I completely understand this, and I'm sure everyone feels that way at one time or another. I like the 'u be u, i'll be me' idea, and it looks like it's going well so far!
Great post! I'm with ya! So this week, I'll just be me. If I can't be me, who else can do it for me?
I appreciate this post. It seems to be a thought I've been seeing a lot out there. So many people feeling the need to redefine, recapture, and remember what it was they set out to accomplish with their blogs/lives. I know I have as well. I look forward to reading as u rediscover u.
i know you posted this several days ago, but i'm just now getting around to reading my daily blogs. i can honestly say that your blog is one of my favorites. i love your creativity and your love for your family. you being you inspires me. keep it up marta!
You have said all the things that I came to understand a few weeks ago. My solution is to rid my Google Reader of blogs that I don't genuinely love and want to read more of. And I killed my Twitter account. I had to rid myself of things that hampered with my blogging style and content.
I think the best way to get back to basics is to do just that. Get back to being the blogger I was when I first started this whole thing.
i skimmed through this post of yours the other day, but have to admit i was in reader + distracted so it didn't resound with me quite the way it did today when it found me again. i wrote a similar post about this a few months back + i have to say that i find myself in the same spot over + over again. overwhelmed by the beauty that already exists + thus, fearful that my work will never be good enough. thank you for reminding me that even though i am feeling blue in this moment that i do have something to offer. and you should know, so do you...

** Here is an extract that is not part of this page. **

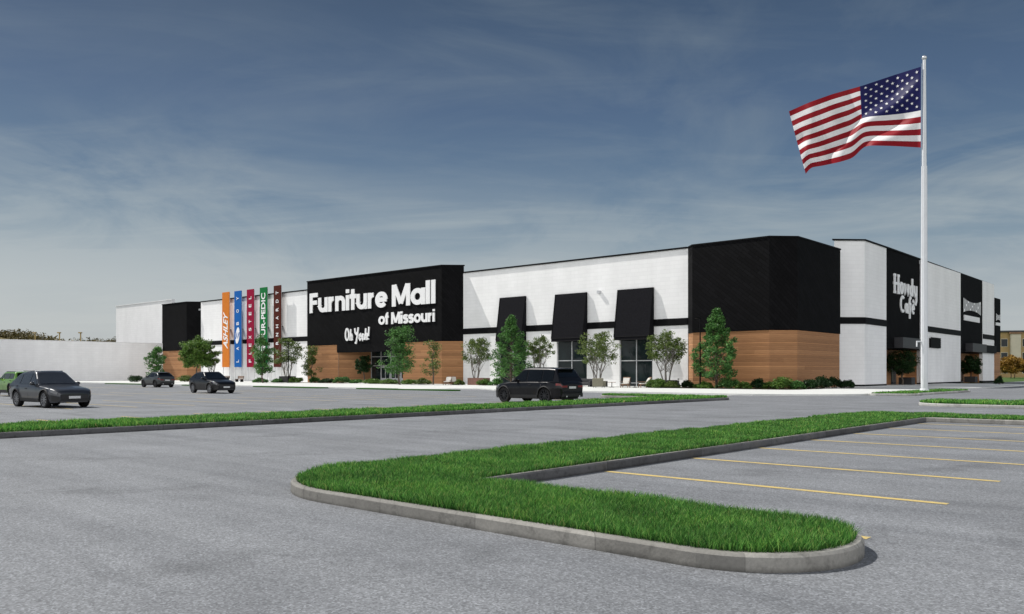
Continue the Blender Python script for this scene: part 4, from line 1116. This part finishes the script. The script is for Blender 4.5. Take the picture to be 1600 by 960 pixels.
    obj('crown', leaf_mesh(C, ls, .35, sd), leaf, root)
    return root
LG, LO, LD, LB, LA = M['leaf_green'], M['leaf_olive'], M['leaf_dark'], M['leaf_bright'], M['leaf_autumn']
tree(1120, 72.6, 485, 60, 'pyramid', 'neat cone shaped green tree in front of the wood clad corner tower', LG, dens=1.5)
tree(799, 68.5, 495, 54, 'pyramid', 'tall cone shaped green tree rising behind the black SUV, over the leftmost awning', LG, dens=1.3)
tree(625, 68.0, 510, 56, 'loose', 'tall ragged green tree before the entrance doors', LG, dens=1.5)
tree(677, 71.5, 534, 40, 'loose', 'thin sparse young tree against the wood cladding right of the entrance', LO, dens=.55, size=.15)
tree(745, 73.2, 530, 46, 'multi', 'many stemmed small tree just right of the entrance block', LO, size=.15)
tree(842, 73.0, 527, 42, 'multi', 'many stemmed small tree between the first two awnings, its stems hidden by the black SUV', LO, size=.15)
tree(934, 72.6, 522, 58, 'multi', 'spreading many stemmed tree between the middle and the right awning', LO, dens=1.2, size=.15)
tree(1040, 72.2, 520, 56, 'multi', 'spreading many stemmed tree between the right awning and the corner tower', LO, dens=1.2, size=.15)
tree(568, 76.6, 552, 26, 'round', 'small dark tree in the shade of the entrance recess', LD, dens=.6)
tree(487, 73.0, 541, 32, 'loose', 'sparse small tree at the left corner of the entrance block', LO, dens=.7, size=.18)
tree(449, 71.0, 531, 44, 'multi', 'many stemmed tree in a dark planter before the brown banner', LO, dens=1.0, size=.18)
tree(411, 66.0, 522, 38, 'loose', 'slim upright tree covering the lower half of the green banner', LG, dens=1.2, size=.19)
tree(308, 68.5, 524, 46, 'round', 'dense leafy tree beside the left wood clad corner', LB, dens=1.35, size=.22)
tree(331, 71.0, 541, 26, 'multi', 'small olive tree half hidden behind the denser tree at the left corner', LO, dens=.8, size=.2)
tree(244, 60.0, 541, 34, 'loose', 'small ragged tree in front of the low white wing wall', LG, dens=.8, size=.22)
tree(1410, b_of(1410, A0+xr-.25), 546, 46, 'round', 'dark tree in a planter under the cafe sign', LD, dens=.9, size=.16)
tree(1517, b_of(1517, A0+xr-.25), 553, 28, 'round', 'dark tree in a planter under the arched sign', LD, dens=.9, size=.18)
shr_n = [0]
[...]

This sort of makes me laugh. not that I don't totally empathize with your thoughts (have you seen my blog lately? yeah... EMPTY!) but just that if there is anyone that I can think of that is totally unique and original in a gloriously fabulous way, it is you, my dear. Don't get down on yourself... you have so much to offer!!
Okay. While reading my way through some of your "favorite posts" I begin to think 'woe is me, marta is so adorable and creative and why can't I write like her and basically just be her woe woe woe'... I read this. Brilliant! I love it. I'll get back to being ME.

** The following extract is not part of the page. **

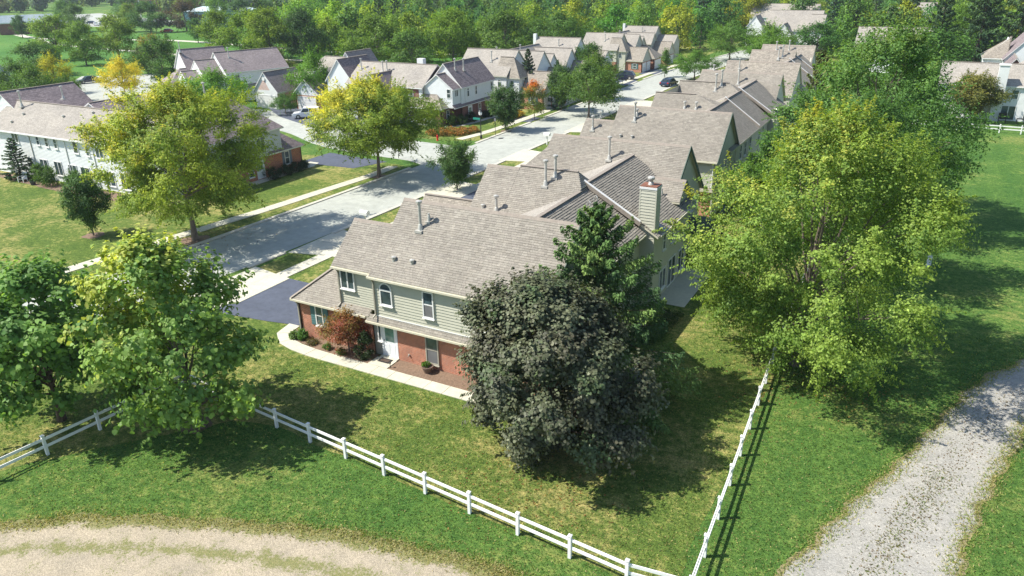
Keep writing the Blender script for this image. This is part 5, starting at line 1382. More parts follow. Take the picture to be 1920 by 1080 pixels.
fence('rail_fence', 'white rail fence at bottom left, shaded by the two big leaved trees', [(-33.75, 23.5), (-34.05, 21.05), (-34.36, 18.54), (-34.65, 15.98), (-34.95, 13.5), (-35.3, 11), (-35.7, 8.5), (-36.2, 6)], group=G)
right = [(-4.66, 21.33)] + [(-4.764 - .105 * i, 23.769 + 2.439 * i) for i in range(38)]
right = [(x if i < 12 else x + (i - 11) * .09, y) for i, (x, y) in enumerate(right)]
fence('rail_fence', 'white rail fence seen end on, running away beside the big yellow green maple', right, group=G)
fence('rail_fence', 'far white rail fence in front of the white row at the upper right', [(right[-1][0] + 2.44 * i, 118.6 + .02 * i) for i in range(18)], group=G)

# ---------------- street furniture ----------------
def part(root, name, mb, mat, **k): return mb.build(name, M[mat], root, **k)
L_ = empty('street_lamp', (-52.75, 87.6, 0), 0, 'black street lamp post with white lantern and green street name sign', 'lamp')
mb = MB(); mb.lathe([(.16, 0), (.16, .3), (.07, .5), (.06, 3.0), (.1, 3.05), (.1, 3.12), (.0001, 3.13)], (0, 0, 0), 10); part(L_, 'pole', mb, 'blackmetal')
mb = MB(); mb.lathe([(.08, 3.13), (.2, 3.2), (.24, 3.5), (.15, 3.62)], (0, 0, 0), 10); part(L_, 'lantern', mb, 'trim')
mb = MB(); mb.lathe([(.26, 3.6), (.12, 3.78), (.03, 3.95), (.0001, 3.96)], (0, 0, 0), 10); part(L_, 'lantern_cap', mb, 'blackmetal')
mb = MB(); mb.box(-1.15, -.08, -.02, .02, 2.5, 2.78); sg = part(L_, 'street_sign', mb, 'signgreen')
hy = empty('fire_hydrant', (-57.5, 84.15, 0), 0, 'red fire hydrant at the street corner under the orange yellow locust', 'hydrant')
mb = MB(); mb.lathe([(.16, 0), (.16, .06), (.11, .08), (.11, .55), (.14, .57), (.14, .61), (.11, .66), (.05, .74), (.03, .82), (.0001, .82)], (0, 0, 0), 12); part(hy, 'body', mb, 'red')
for a in (0, 90, 180):
    mb = MB(); c, s_ = math.cos(rad(a)), math.sin(rad(a)); mb.tube([(c * .08, s_ * .08, .42), (c * .2, s_ * .2, .42)], .055, 8); part(hy, 'nozzle', mb, 'red')
def mailbox(x, y, label):
    r = empty('mailbox', (x, y, 0), 0, label, 'mailbox', 'white mailboxes on the near kerb')
    mb = MB(); mb.box(-.05, .05, -.05, .05, 0, 1.05); part(r, 'post', mb, 'trim')
    mb = MB()
    n = 8; pr = [(-.16, 1.05), (.16, 1.05), (.16, 1.25)] + [(.16 * math.cos(math.pi * i / n), 1.25 + .16 * math.sin(math.pi * i / n)) for i in range(1, n)] + [(-.16, 1.25)]
    mb.face([(x_, -.28, z) for x_, z in pr]); mb.face([(x_, .28, z) for x_, z in pr[::-1]])
    for i in range(len(pr)):
        j = (i + 1) % len(pr); mb.face([(pr[i][0], -.28, pr[i][1]), (pr[i][0], .28, pr[i][1]), (pr[j][0], .28, pr[j][1]), (pr[j][0], -.28, pr[j][1])])
    r.rotation_euler = (0, 0, rad(90)); part(r, 'box', mb, 'trim'); r.scale = (1.5, 1.5, 1.1)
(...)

what a great post.. I often find myself overwhelmed with the greatness of all the great blogs I read. We really have to get back to why we started our blog in the first place. I think we all have something to great to share..so thank you for reminding us to be us. xo
Thanks for this, Marta. (& good to "meet" you). Well said. I've been playing with this idea myself, so it's refreshing to hear those same same feelings from someone else. Blogging feels a bit narcissistic at times...and the insecurities come up... yet I also like to create and be of service... So I'm trying to stay positive with the whole thing. Isn't it funny how we're ALL in our own heads? Everyone's in his/her own head... and that's that. Unless we can pull ourselves out. I like what you said about just accepting ourselves for who we are and what we create and be ok with that.
I really like this post. I think because I know exactly where you're coming from. My friend forwarded me the link to this post...I think because you think a lot like me.
My friend seems to be totally hooked on your blog, since I introduced it to her the other day. She is a creative soul just like you!
I just wanted to say I came across your blog and this post really spoke to me. We are pretty similar, I'm also a graphic designer, mother and fellow blogger - although I just started during my recent maternity leave and am no where close to being as creative as you! I just want you to know YOU are an inspiration to others. I wish I had the time to devote to a blog. I have been having so much fun and am afraid I won't have anytime to work on it once I'm back to work. I love your writing, and your design work - cudos to you, and I'll be following along!